Accessing QAbstractListModel item in Qml without using a ListView

1
votes

I have subclassed QAbstractListModel in order to have a model on the qml side. I can easily use this model in ListViews and other similar components that deal with models, however, I can't access it directly. This is what I am trying without success:

myModel[0].name // TypeError: Cannot read property 'name' of undefined

Is this possible? Am I using the wrong syntax?

3
qtqmlqabstractlistmodel
Show your code please. At least myModel initialization in QMLfolibis

3 Answers

1
votes

You can access generic model (based on QAbstractListModel) easily when you use DelegateModel model as a mediator.

import QtQuick 2.2
import QtQml.Models 2.2

DelegateModel {
  id: delegateModel
}
MyModel {
  id: myModel
  onDataLoaded: {
    delegateModel.model = myModel;
    for (var row = 0; row < myModel.rowCount(); row++) {
      var item = delegateModel.items.get(row).model;
      console.log("  name " + row + ":" + item.name);
    }
  }
}
1
votes

(1) You're mixing up roles and properties.

Your model implements roles which are used to feed a delegate in a view. In your code, you try to access a property.

(2) A model is not an array, where you can access rows by the [] operator.

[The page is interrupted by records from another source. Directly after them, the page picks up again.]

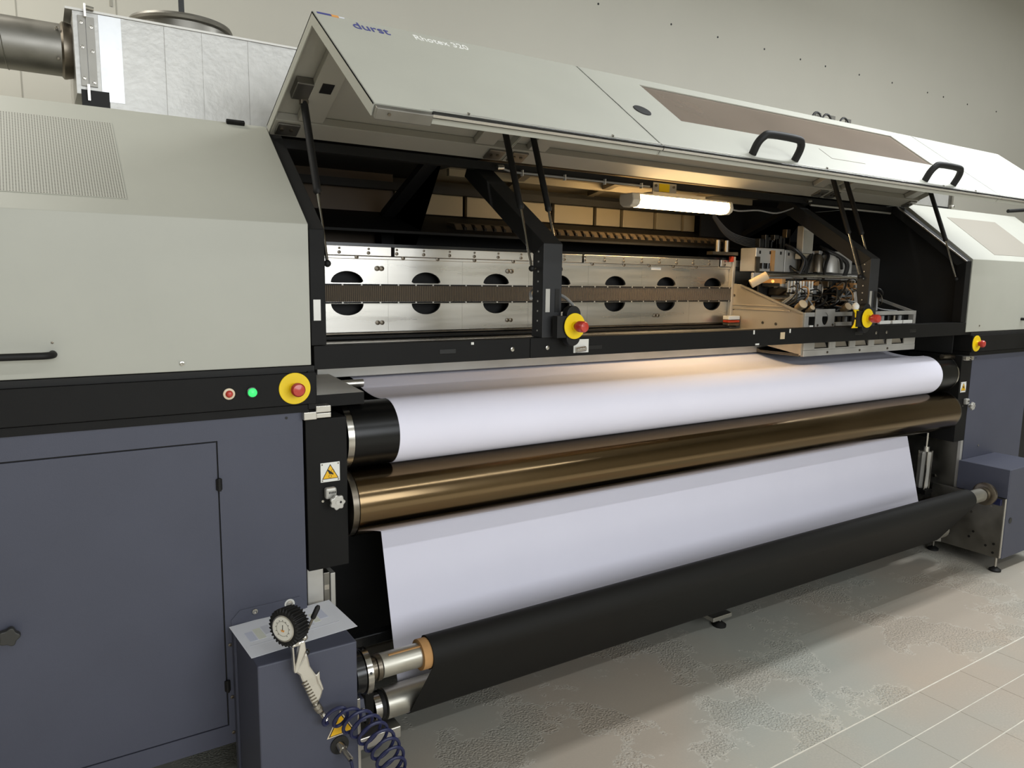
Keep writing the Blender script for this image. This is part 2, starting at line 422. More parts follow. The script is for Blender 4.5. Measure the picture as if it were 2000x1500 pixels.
# control rails
def rail(x0, x1, name, label):
    r = T(name, label, 'control panel', ((x0 + x1) / 2, .02, 1.176))
    MB().box(x0, x1, -.014, .3, 1.2005, 1.292).build('face_panel', 'black', r, bevel=.0015)
    MB().box(x0, x1 - .02 if x0 < 2 else x1, -.006, .3, 1.1765, 1.1985).build('lower_strip', 'black', r, bevel=.001)
    MB().box(x0, x1, -.002, .3, 1.2925, 1.310).build('upper_strip', 'black_deep', r)
    return r
rl = rail(XL, .662, 'control_rail', 'black control rail with a red and a green button below the left hood')
rr_ = rail(4.385, 5.9, 'control_rail', 'black rail below the right hood')
for x, z, lens, nm in ((.421, 1.246, 'red_lamp', 'red_button'), (.482, 1.246, 'green_lamp', 'green_button')):
    bz = MB().lathe((x, -.014, z), (0, -1, 0), [(0, .0155), (.004, .0155), (.005, .013)], 28).build(nm, 'cream' if lens == 'red_lamp' else 'black_gloss', rl, smooth=True)
    MB().lathe((x, -.019, z), (0, -1, 0), [(0, .0125 if lens[0] == 'g' else .010), (.004, .012 if lens[0] == 'g' else .009), (.008, .006), (.009, .0005)], 24).build('button_lens', lens, bz, smooth=True)
    if lens == 'red_lamp':
        MB().lathe((x, -.027, z), (0, -1, 0), [(0, .0045), (.002, .004), (.0025, .0005)], 16).build('button_centre', 'red', bz, smooth=True)

# hoods
HP = [(0, 1.312), (0, 1.712), (.412, 2.04), (1.25, 2.04), (1.25, 1.312)]
def slope_frame(x, s=0.0, off=0.0):
    d = Vector((0, .412, .328)).normalized(); n = Vector((0, -.328, .412)).normalized()
    o = Vector((x, 0, 1.712)) + d * s + n * off
    return frame(o, (1, 0, 0), d, n)
SL = math.hypot(.412, .328)
hl = T('side_hood', 'light grey sloped hood with perforated vent left of the open lids', 'printer hood', (-.1, .6, 1.312))
MB().prism('x', HP, XL, .654).build('shell', 'grey', hl, bevel=.002)
v = MB(slope_frame(0, 0, 0)).box(-.7, .207, .128 * SL, .837 * SL, 0, .0015).build('perforated_vent', 'perforated', hl)
uvl = v.data.uv_layers.new(name='uv')
mi = (slope_frame(0)).inverted()
for lp in v.data.loops:
    q = mi @ (v.data.vertices[lp.vertex_index].co + Vector(hl.location)); uvl.data[lp.index].uv = (q.x / .0062, q.y / .0062)
hd = MB().tube(smoothpath([(-.25, -.001, 1.371), (-.25, -.03, 1.371), (-.235, -.048, 1.371), (-.21, -.05, 1.371), (-.03, -.05, 1.371), (.005, -.048, 1.371), (.021, -.03, 1.371), (.021, -.001, 1.371)], 5), .0085, 14).build('handle', 'rubber', hl, smooth=True)
screw(.309, 0, 1.333, .006, hl)
screw(.022, 0, 1.398, .003, hl, 'steel_dark')
MB(slope_frame(0)).box(.53, .585, SL - .012, SL + .002, 0, .012).build('hinge_stop', 'black', hl, bevel=.002)
hr = T('side_hood', 'light grey sloped hood with a plain vent right of the open lids', 'printer hood', (5.0, .6, 1.312))
MB().prism('x', HP, 4.33, 5.68).build('shell', 'grey', hr, bevel=.002)
MB(slope_frame(0)).box(4.65, 5.235, .10 * SL, .80 * SL, 0, .0015).build('vent_panel', 'vent_right', hr)
MB().tube(smoothpath([(4.96, -.001, 1.375), (4.96, -.04, 1.375), (4.98, -.05, 1.375), (5.18, -.05, 1.375), (5.20, -.04, 1.375), (5.20, -.001, 1.375)], 5), .0085, 12).build('handle', 'rubber', hr, smooth=True)
screw(4.47, 0, 1.345, .005, hr)
MB(slope_frame(0)).cyl((5.60, SL + .03, .02), (5.95, SL - .02, .10), .012, 12).build('lid_stay', 'rubber', hr, smooth=True)

# ------------------------------------------------------------------ frame: end frames, braces, beam
EP = [(0.004, 1.3675), (0.004, 1.70), (.43, 2.032)]
def brace(x0, x1, ol, depth, name, label, mt='black'):
    t = T(name, label, 'frame', ((x0 + x1) / 2, .03, ol[0][1]))
    i = offset_poly(ol, -depth)
    MB().prism('x', ol[:2] + [i[1], i[0]], x0, x1).build('post', 'post_black_lit' if 'lid' in name else mt, t, bevel=.002)
    MB().prism('x', ol[1:] + [i[2], i[1]], x0, x1).build('arm', 'black_deep', t, bevel=.002)
    return t, i
bt, _ = brace(.657, .702, EP, .05, 'end_frame', 'black frame edging the machine opening beside the left hood')
MB().box(.664, .685, -.001, .003, 1.44, 1.50).build('label_tab', 'alu_dull', bt)
bt2, _ = brace(4.272, 4.327, EP, .05, 'end_frame', 'black frame edging the machine opening beside the right hood')
MB().prism('x', [(-.002, 1.70), (.43, 2.03), (.436, 2.027), (.004, 1.697)], 4.262, 4.271).build('seal_strip', 'alu', bt2)
BP = [(0.0, 1.366), (0.0, 1.69), (.53, 2.025)]
b1, _ = brace(1.465, 1.545, BP, .065, 'lid_brace', 'black bent brace with slots, left of the tube lamp')
b2, _ = brace(3.378, 3.452, BP, .065, 'lid_brace', 'black bent brace in front of the ink carriage')
for b_, x in ((b1, 1.505), (b2, 3.415)):
    for dx in (-.020, .020):
        MB().box(x + dx - .009, x + dx + .009, -.0015, .001, 1.455, 1.535).build('slot', 'window_dark' if dx > 0 else 'alu_dull', b_)
    xs = x - .0405
    for k in range(9):
        MB().cyl((xs + .001, .03, 1.39 + k * .034), (xs - .001, .03, 1.39 + k * .034), .0032, 10).build('side_hole', 'alu_dull', b_)

bm_ = T('front_beam', 'long black cross beam in front of the print gantry', 'beam', (2.5, .05, 1.297))
for x0, x1 in ((.664, 1.4185), (1.4205, 3.4995), (3.5015, 4.385)):
    MB().box(x0, x1, .004, .055, 1.297, 1.366).build('beam_segment', 'black', bm_, bevel=.0015)
for x, z in ((1.345, 1.331), (1.49, 1.331), (3.47, 1.331), (3.56, 1.332)): screw(x, .004, z, .0075, bm_, 'steel')
for x in (1.10, 3.33, 3.80): MB().box(x - .03, x + .03, .002, .006, 1.325, 1.341).build('slot', 'window_dark', bm_, bevel=.004)
MB().box(1.605, 1.672, .001, .006, 1.308, 1.356).build('window_cutout', 'white_plastic', bm_)
MB().cyl((1.612, -.001, 1.318), (1.655, -.001, 1.322), .010, 14).build('latch_pin', 'steel', bm_, smooth=True)
MB().box(1.672, 1.735, .001, .005, 1.318, 1.332).build('slot', 'window_dark', bm_)
for x in (1.19,): MB().box(x - .005, x + .005, .002, .006, 1.352, 1.360).build('marker', 'white_plastic', bm_)
MB().box(2.745, 2.775, .002, .006, 1.322, 1.352).build('marker', 'tan_plastic', bm_)
for x in (2.57, 2.81): MB().box(x - .004, x + .004, .002, .006, 1.348, 1.3655).build('notch', 'white_plastic', bm_)
MB().box(2.583, 2.607, .002, .006, 1.301, 1.308).build('marker', 'white_plastic', bm_)
pb = tag(MB().box(.80, 4.27, .405, .44, 1.2145, 1.250).build('platen_edge_bar', 'alu_dull', bevel=.002), 'pale aluminium bar clamping the white fabric behind the black front beam', 'bar')

# ------------------------------------------------------------------ lids
H, A_, F_ = Vector((.411, 2.046)), Vector((-.072, 2.258)), Vector((-.488, 1.950))
es = (A_ - H); LS = es.length; es.normalize(); ns = Vector((-es.y, es.x)) * -1
if ns.y < 0: ns = -ns
ed = (F_ - A_); LF = ed.length; ed.normalize(); nf = Vector((ed.y, -ed.x))
if nf.y < 0: nf = -nf
def SF(x=0):  # slope panel frame: x along machine, y from hinge to apex, z outwards
    return frame((x, H.x, H.y), (1, 0, 0), (0, es.x, es.y), (0, ns.x, ns.y))
def FF(x=0):  # front panel frame: x along machine, y from apex to front edge, z outwards
    return frame((x, A_.x, A_.y), (1, 0, 0), (0, ed.x, ed.y), (0, nf.x, nf.y))
PROFILE = [tuple(H), tuple(A_), tuple(F_)]
IN28 = offset_poly(PROFILE, .030)
if Vector(IN28[1]).y > A_.y: IN28 = offset_poly(PROFILE, -.030)
def lid(x0, x1, label, window=False, handles=(), ports=()):
    t = T('access_lid', label, 'lid', ((x0 + x1) / 2, H.x, H.y), 'raised grey access lids')
    x0 += .0015; x1 -= .0015
    if window:
        wx0, wx1, a, c = 1.765, 3.262, .105 * LF, .60 * LF
        MB(FF()).holed((x0, x1, 0, LF), (wx0 + wx1) / 2, (a + c) / 2, rectr((wx1 - wx0) / 2, (c - a) / 2), -.004, 0, 64, [math.atan2(sy * (c - a), sx * (wx1 - wx0)) for sx in (-1, 1) for sy in (-1, 1)]).build('front_panel', 'grey', t)
        MB(FF()).box(wx0 - .012, wx1 + .012, a - .012, c + .012, -.008, -.0045).build('window_pane', 'smoke', t, label='smoky translucent inspection window')
    else:
        MB(FF()).box(x0, x1, 0, LF, -.004, 0).build('front_panel', 'grey', t)
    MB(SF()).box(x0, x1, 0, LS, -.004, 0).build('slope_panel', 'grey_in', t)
    for x in (x0, x1 - .003):
        MB().prism('x', PROFILE + IN28[::-1], x, x + .003).build('end_flange', 'grey', t)
    MB(FF()).box(x0 + .004, x1 - .004, LF - .004, LF, -.030, -.004).build('front_flange', 'grey', t)
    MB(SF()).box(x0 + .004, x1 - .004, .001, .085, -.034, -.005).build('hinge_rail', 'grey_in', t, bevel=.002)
    for s_, xx in ((0, x0 + .075), (1, x1 - .155)):
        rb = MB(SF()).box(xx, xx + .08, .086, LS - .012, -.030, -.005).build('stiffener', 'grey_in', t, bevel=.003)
        MB(SF()).box(xx + .022, xx + .058, .24, .285, -.032, -.029).build('port', 'window_dark', rb)
        MB(SF()).box(xx - .05 if s_ == 0 else xx + .078, xx + .002 if s_ == 0 else xx + .13, .19, .27, -.030, -.005).build('strut_bracket', 'galv', t, bevel=.003)
        pl_ = MB(SF()).box(xx - .06 if s_ == 0 else xx + .07, xx + .01 if s_ == 0 else xx + .14, .015, .075, -.042, -.0345).build('hinge_plate', 'galv', t, bevel=.002)
        for q in (.015, .045):
            MB(SF()).cyl(((xx - .06 if s_ == 0 else xx + .07) + q, .05, -.042), ((xx - .06 if s_ == 0 else xx + .07) + q, .05, -.047), .006, 10).build('bolt', 'steel_dark', pl_)
    MB(SF()).box(x0 + .156, x1 - .156, .30, .345, -.022, -.005).build('cross_stiffener', 'grey_in', t, bevel=.003)
    ex0 = x0 + (.145 if x0 < 1 else 0)
    if x0 < 1:
        ib = MB(FF()).box(x0 + .004, x0 + .143, LF, LF + .018, -.030, -.002).build('corner_bracket', 'galv', t, bevel=.002)
        MB(FF()).cyl((x0 + .035, LF + .018, -.014), (x0 + .035, LF + .020, -.014), .004, 10).build('bolt', 'steel_dark', ib)
    MB(FF()).box(ex0, x1, LF + .0003, LF + .007, -.014, .002).build('edge_strip', 'black_gloss', t, bevel=.002)
    MB(FF()).box(ex0, x1, LF + .0073, LF + .0105, -.010, -.003).build('edge_bead', 'alu', t)
    MB(FF()).box(ex0, x1, LF - .010, LF - .007, 0, .0015).build('edge_lip', 'alu_dull', t)
    for hx in handles:
        w2 = .105; yb = LF * .93
        hnd = MB(FF()).tube(smoothpath([(hx - w2, yb, 0), (hx - w2, yb - .004, .035), (hx - w2 + .012, yb - .006, .058), (hx - w2 + .040, yb - .008, .068), (hx + w2 - .040, yb - .008, .068), (hx + w2 - .012, yb - .006, .058), (hx + w2, yb - .004, .035), (hx + w2, yb, 0)], 6), .0125, 16).build('handle', 'rubber', t, smooth=True)
    for px in ports:
        MB(FF()).lathe((px, LF * .545, .0005), (0, 0, 1), [(0, .031), (.002, .030), (.0022, .0005)], 32).build('port_cap', 'rubber', t)
    return t
l1 = lid(.654, 1.530, 'leftmost raised grey lid with two lettered logos near its ridge')
l2 = lid(1.530, 3.500, 'long middle raised grey lid with smoky window and two black handles', True, (2.052, 3.060), (1.618, 3.447))
l3 = lid(3.500, 4.328, 'rightmost raised grey lid with no window or handle')
# lettering on the left lid
FT = lambda x, s: frame(Vector((x, A_.x, A_.y)) + Vector((0, ed.x, ed.y)) * s + Vector((0, nf.x, nf.y)) * .0006, (1, 0, 0), (0, -ed.x, -ed.y), (0, nf.x, nf.y))
text('durst', .062, FT(.752, .064), 'lettering', 'blue_print', l1, sx=.80)
text('Rhotex 320', .046, FT(.932, .056), 'lettering', 'white_print', l1, sx=.80)
MB(FF()).box(.668, .706, -.001, .009, 0, .0012).build('logo_bar', 'blue_print', l1)
MB(FF()).box(.7065, .726, -.001, .012, 0, .0012).build('logo_block', 'orange_print', l1)
MB(FF()).box(.7265, .742, .004, .010, 0, .0012).build('logo_dash', 'print_grey', l1)
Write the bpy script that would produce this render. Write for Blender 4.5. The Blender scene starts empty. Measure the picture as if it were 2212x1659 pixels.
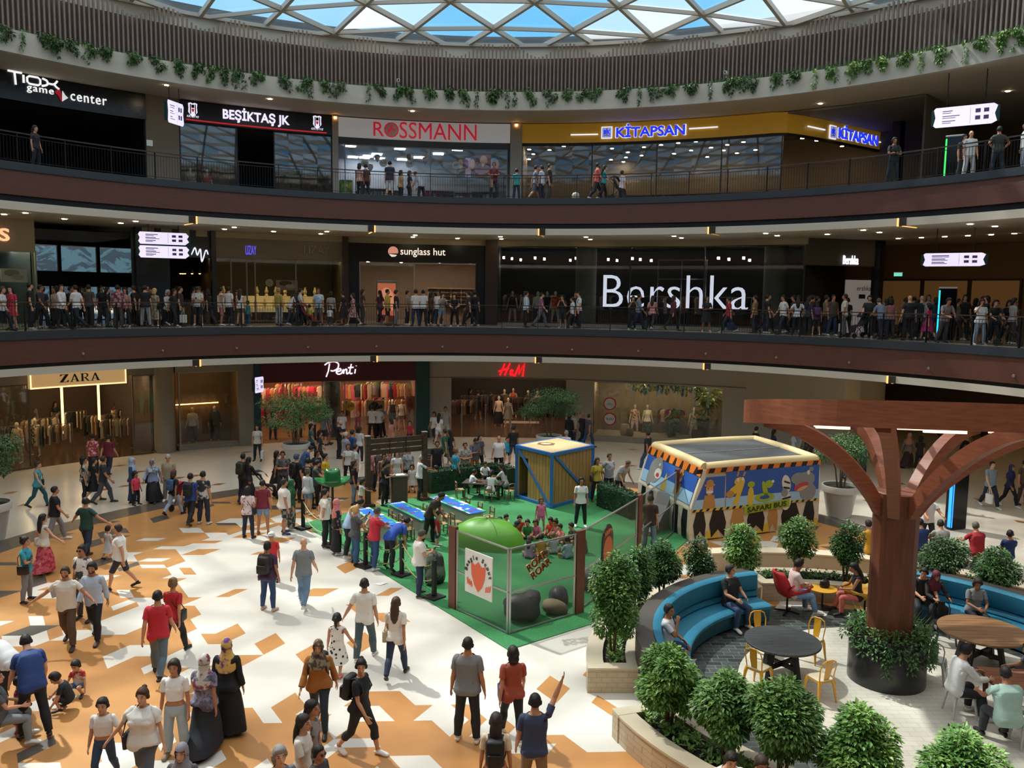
import bpy, bmesh, math, random
import numpy as np
from mathutils import Vector, Matrix
PI = math.pi
rnd = random.Random(7)
sc = bpy.context.scene
COL = sc.collection
# ---------------------------------------------------------------- camera
F, PITCH, ROLL = 1810.6, 0.106015, 0.013560
CX, CY, CZ = 1.04, -20.05, 7.608
W, H = 2212.0, 1659.0
cam = bpy.data.cameras.new('camera'); cob = bpy.data.objects.new('camera', cam); COL.objects.link(cob)
cam.sensor_width = 36.0; cam.lens = F / W * 36.0; cam.clip_start = 0.05; cam.clip_end = 600
cob.location = (CX, CY, CZ)
cob.rotation_euler = (Matrix.Rotation(PI/2 - PITCH, 4, 'X') @ Matrix.Rotation(ROLL, 4, 'Z')).to_euler()
sc.camera = cob
sc.view_settings.view_transform = 'Standard'; sc.view_settings.look = 'None'
sc.view_settings.exposure = 0.0; sc.view_settings.gamma = 1.0; sc.view_settings.use_curve_mapping = False
cy = sc.cycles
cy.max_bounces = 8; cy.diffuse_bounces = 4; cy.glossy_bounces = 3; cy.transmission_bounces = 4; cy.transparent_max_bounces = 14
cy.caustics_reflective = False; cy.caustics_refractive = False; cy.sample_clamp_indirect = 4.0
cy.use_denoising = True
# ---------------------------------------------------------------- sky and sun
wd = bpy.data.worlds.new('sky'); sc.world = wd; wd.use_nodes = True
nt = wd.node_tree; nt.nodes.clear()
wo = nt.nodes.new('ShaderNodeOutputWorld'); bg = nt.nodes.new('ShaderNodeBackground')
tc = nt.nodes.new('ShaderNodeTexCoord'); ns = nt.nodes.new('ShaderNodeTexNoise'); rp = nt.nodes.new('ShaderNodeValToRGB')
ns.inputs['Scale'].default_value = 2.2; ns.inputs['Detail'].default_value = 5
rp.color_ramp.elements[0].position = 0.45; rp.color_ramp.elements[0].color = (0.11, 0.32, 0.54, 1)
rp.color_ramp.elements[1].position = 0.72; rp.color_ramp.elements[1].color = (0.34, 0.48, 0.60, 1)
nt.links.new(tc.outputs['Generated'], ns.inputs['Vector']); nt.links.new(ns.outputs['Fac'], rp.inputs['Fac'])
sx = nt.nodes.new('ShaderNodeSeparateXYZ'); nt.links.new(tc.outputs['Generated'], sx.inputs[0])
mr = nt.nodes.new('ShaderNodeMapRange'); mr.inputs['From Min'].default_value = 0.42; mr.inputs['From Max'].default_value = 0.75; nt.links.new(sx.outputs['Z'], mr.inputs['Value'])
hz = nt.nodes.new('ShaderNodeMix'); hz.data_type = 'RGBA'; hz.inputs['B'].default_value = (1.0, 0.95, 0.88, 1)     # warm white put overhead, out of view, to lift and neutralise ambient light
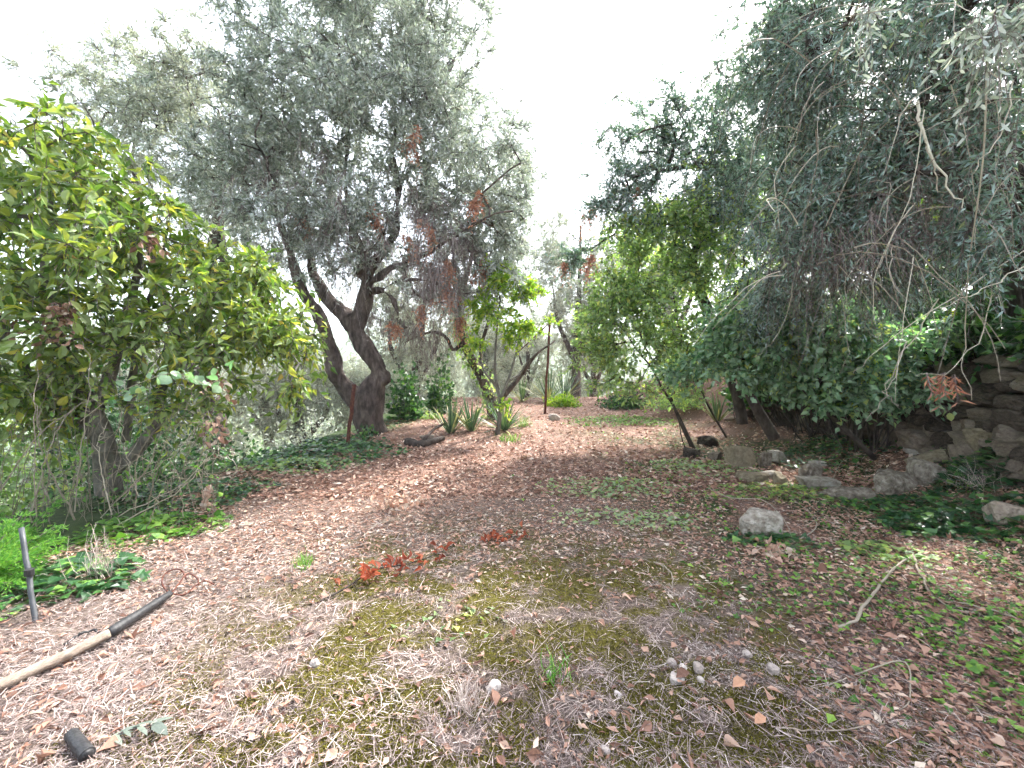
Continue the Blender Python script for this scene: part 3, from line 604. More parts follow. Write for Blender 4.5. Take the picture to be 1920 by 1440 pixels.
# long pale shoots that hang out of it, nearly leafless
rng = np.random.default_rng(16); a = Acc(); sp_pos = []; sp_d = []
for i in range(95):
    x, y = rng.uniform(1460, 1900), rng.uniform(20, 520); Y = rng.uniform(2.7, 4.4) ; s0 = P(x, y, Y)
    L = rng.uniform(.5, 1.25); dx = rng.normal() * .35 - .25; pts = [s0]; d = np.array([dx, rng.normal() * .2 - .1, rng.uniform(-.6, .5)]); d /= np.linalg.norm(d)
    for j in range(9):
        d = nrm(d + np.array([rng.normal() * .12, rng.normal() * .12, -.22 + rng.normal() * .1])); pts.append(pts[-1] + d * L / 9)
    tube(a, pts, np.linspace(.0042, .0016, 10), 4, rng.random(), cap=False)
    for j in range(6, 10):
        if rng.random() < .5: sp_pos.append(pts[j]); sp_d.append(nrm(d + rng.normal(size=3) * .7))
for ctrl, r0 in (([(1720, 190, 3.2), (1738, 270, 3.15), (1770, 340, 3.1), (1804, 390, 3.05)], .011), ([(1735, 260, 3.16), (1752, 330, 3.1), (1768, 378, 3.1)], .006),
                 ([(1850, 150, 2.8), (1842, 320, 3.0), (1816, 520, 3.3), (1812, 640, 3.5), (1806, 690, 3.5), (1822, 750, 3.5)], .006), ([(1920, 470, 3.2), (1780, 560, 3.3), (1640, 660, 3.5), (1600, 700, 3.6)], .005),
                 ([(1760, 560, 3.5), (1700, 650, 3.5), (1662, 735, 3.5), (1622, 790, 3.5)], .005), ([(1700, 640, 3.5), (1664, 735, 3.5), (1684, 764, 3.5)], .004), ([(1860, 430, 3.3), (1850, 600, 3.4), (1790, 690, 3.4), (1716, 705, 3.4)], .005),
                 ([(1500, 480, 4.3), (1475, 590, 4.2), (1440, 650, 4.2), (1410, 670, 4.2)], .004), ([(1600, 420, 4), (1570, 520, 4), (1590, 640, 4), (1575, 700, 4)], .004), ([(1920, 500, 3), (1840, 545, 3), (1740, 585, 3.1)], .005),
                 ([(1900, 150, 2.7), (1870, 260, 2.7), (1830, 320, 2.7), (1800, 360, 2.8)], .004), ([(1870, 80, 2.6), (1860, 130, 2.6), (1880, 190, 2.6)], .005)):
    c = spline([P(*q_) for q_ in ctrl], 14); c[2:-1] += rng.normal(size=(11, 3)) * .012; tube(a, c, np.linspace(r0, r0 * .35, 14), 5, rng.uniform(.5, 1), cap=False)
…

But you can write a getter function to achieve exactly that:

class ConversationListModel : public QAbstractListModel
{
    Q_OBJECT

public:
    enum ConversationRoles {
        IdRole = Qt::UserRole, // 256
        NameRole,
    };
    explicit ConversationListModel(QObject *parent = 0);
    QHash<int, QByteArray> roleNames() const;
    QVariant data(const QModelIndex &index, int role = Qt::DisplayRole) const;

    Q_INVOKABLE ConversationModel* get(quint32 conversationId) const;

signals:
    // ...

Than you need a data type that represents a row, e.g. ConversationModel. Now you can access a row using

myModel.get(0).name

As stated in (1), you now need to give ConversationModel a property called name

public:
    explicit ConversationModel(QObject *parent = 0);

    Q_PROPERTY(QString name READ name NOTIFY nameChanged)
    QString name() const;
0
votes

To make the (correct) solution of Simon Warta work, you have to register ConversationModel as QML type. For example in your main you have to state 

qmlRegisterType<ConversationModel>("ConversationModel", 1, 0, "ConversationModel");

Then in your qml file you have to import this type with

import ConversationModel 1.0

Afterwards everything works as expected and you can use

myModel.get(0).name

in your qml code, given that myModel is of type ConversationListModel and was registered using QDeclarativeContext::setContextProperty.